Bookmarks for March 13, 2026

  • Dani Guindo
    Some absolutely gorgeous drone photography here – to the point that I find myself wondering about getting a drone. Not that I think it's easy or that I'd be a match for this chap, just that it might be fun to play about with, a bit.
  • Software proprioception – Unsung
    One of the frustrating things about working primarily in web development is that one's ability to know *exactly* where an element is on the page is quite limited. But it's still something to consider – we should generally be able to tell in rough terms, and it's worth using it as much as we can.
    Tags: design, ui
  • Digitalia – Alasdair Watson
    Another bit of back-patting self-referentiality – having got all my data into my own bookmark manager, I was able to hammer together a script to go back through all the old linkposts to this site, to standardise the format, add the semantic markup I now use, and add proper tagging and tag links, and generally make them cleaner and nicer.

Bookmarks for March 11, 2026

  • OpenIntel | Iran Conflict Dashboard
    No idea how good/unbiased this is, but it looks like a game stab at bringing a lot of relevant info together.
    Tags: war, iran
  • Bookmarks
    I spent ten minutes the other days upgrading my bookmark manager. Still entirely pinboard.in powered as a process, this is just my personal archive that gets auto-extracted from it, but it means I can do fun stuff like derive stats from it, and do some nice business finding related links.

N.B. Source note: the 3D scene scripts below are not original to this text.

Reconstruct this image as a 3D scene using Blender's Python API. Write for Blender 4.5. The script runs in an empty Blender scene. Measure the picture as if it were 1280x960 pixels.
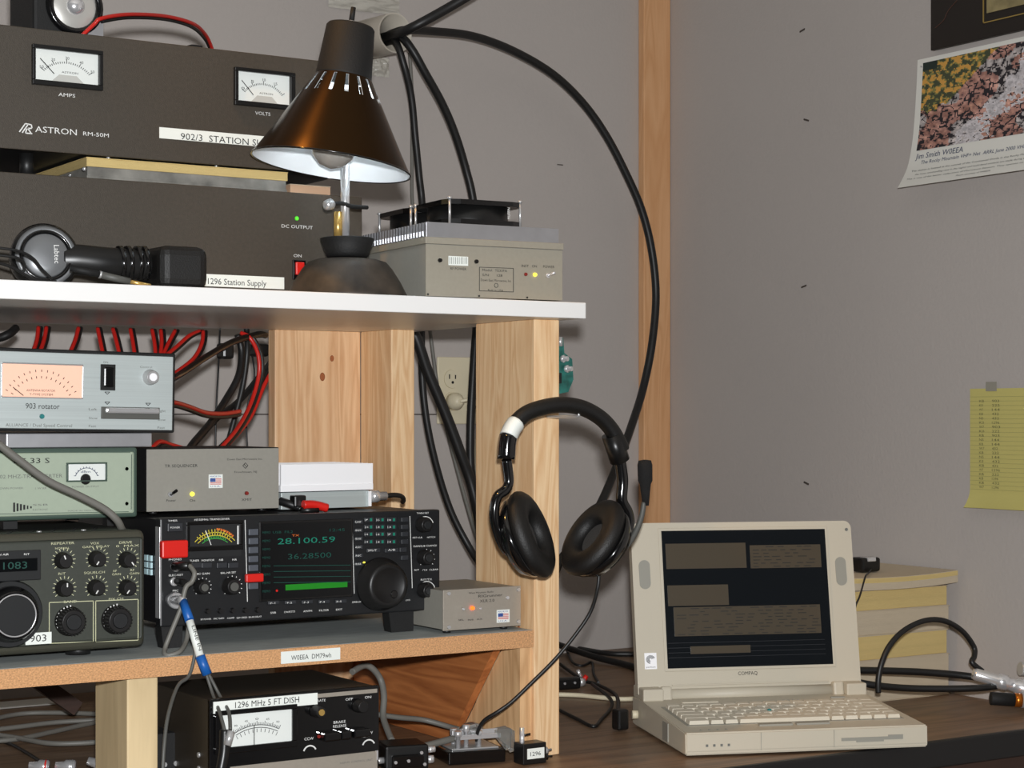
import bpy, bmesh, math, random
from mathutils import Vector, Matrix, noise
random.seed(7)
R = math.radians
S = bpy.context.scene
COL = S.collection
# ------------------------------------------------------------------ camera
TH = R(32.6); FPX = 2338.0; CZ = 1.15; HY = 520.0
FW = Vector((math.sin(TH), math.cos(TH), 0)); RT = Vector((math.cos(TH), -math.sin(TH), 0)); UP = Vector((0, 0, 1))
CAM = Vector((0, 0, CZ))
cam = bpy.data.cameras.new('camera'); camo = bpy.data.objects.new('camera', cam); COL.objects.link(camo)
camo.location = CAM; camo.rotation_euler = (R(90), 0, -TH)
cam.sensor_width = 36; cam.lens = 36*FPX/1280; cam.shift_y = (HY-480)/1280; cam.clip_start = .05
S.camera = camo
# ------------------------------------------------------------------ world, lights, exposure
w = bpy.data.worlds.new('world'); S.world = w; w.use_nodes = True
w.node_tree.nodes['Background'].inputs[0].default_value = (1.0, .97, .94, 1)
w.node_tree.nodes['Background'].inputs[1].default_value = .07
def light(name, kind, loc, energy, color, size=.1, look=None, rot=None):
    l = bpy.data.lights.new(name, kind); l.energy = energy; l.color = color
    if kind == 'AREA': l.shape = 'DISK'; l.size = size
    elif kind in ('POINT', 'SPOT'): l.shadow_soft_size = size
    o = bpy.data.objects.new(name, l); COL.objects.link(o); o.location = loc
    if look is not None: o.rotation_euler = (Vector(look)-Vector(loc)).to_track_quat('-Z', 'Y').to_euler()
    return o
# the camera's own flash, just above the lens, and a warm spot lamp on the room's ceiling above the shelves
light('camera_flash', 'AREA', CAM+UP*.085+RT*.015-FW*.02, 49, (.97, .985, 1), .045, look=CAM+FW*2.6+UP*.06)
lb_ = light('ceiling_spot', 'SPOT', (.42, 1.86, 2.40), 24, (1, .50, .12), .04, look=(1.05, 1.95, 1.45)); lb_.data.spot_size = R(30); lb_.data.spot_blend = .7
S.view_settings.view_transform = 'Standard'; S.view_settings.look = 'None'
S.view_settings.gamma = 1; S.view_settings.use_curve_mapping = False
S.view_settings.exposure = 0.0
# ------------------------------------------------------------------ helpers: rays
def ray(px, py): return FW + RT*((px-640)/FPX) + UP*((HY-py)/FPX)
def onY(px, py, Y): r = ray(px, py); return CAM + r*(Y/r.y)
def onX(px, py, X): r = ray(px, py); return CAM + r*(X/r.x)
def onZ(px, py, z): r = ray(px, py); return CAM + r*((z-CZ)/r.z)
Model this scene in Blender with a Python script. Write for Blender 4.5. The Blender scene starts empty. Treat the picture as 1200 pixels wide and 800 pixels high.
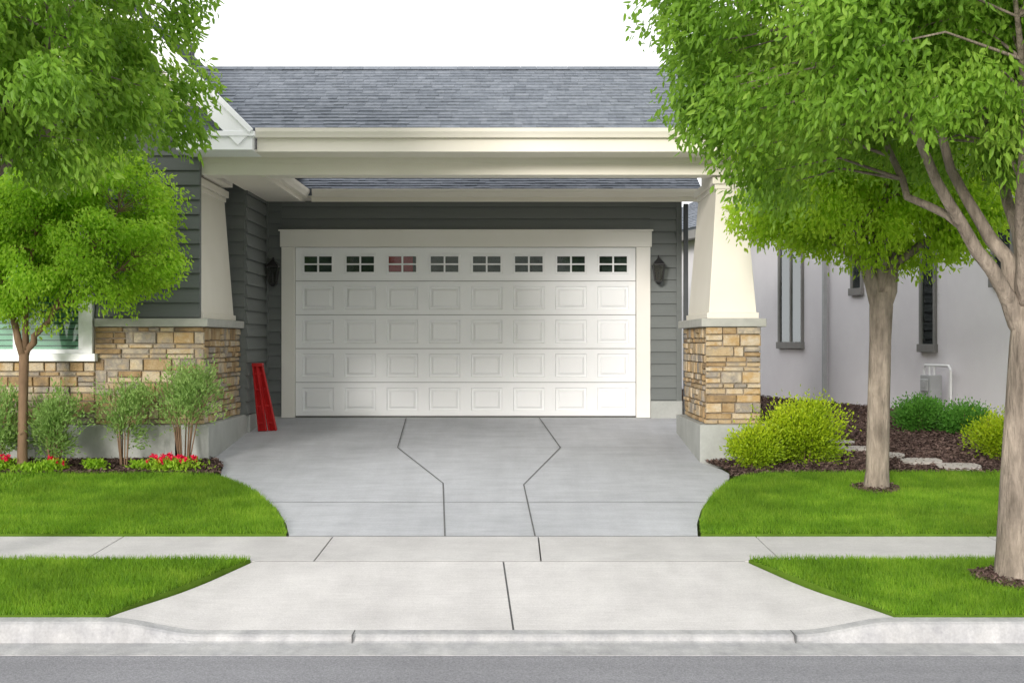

Bookmarks for March 2, 2026

  • Noongar Seasons | The Six Seasons of Australia's South West
    It'd never really occured to me that that the "4 seasons" are probably as much a colonialist construct as, well, everything else, but it's not hard to see with a moment's thought. Further this this, though: I wonder if there's a more practical set of seasons that the ones the west came up with thousands of years ago. (See UK based jokes about "False Spring" and "Second Winter".)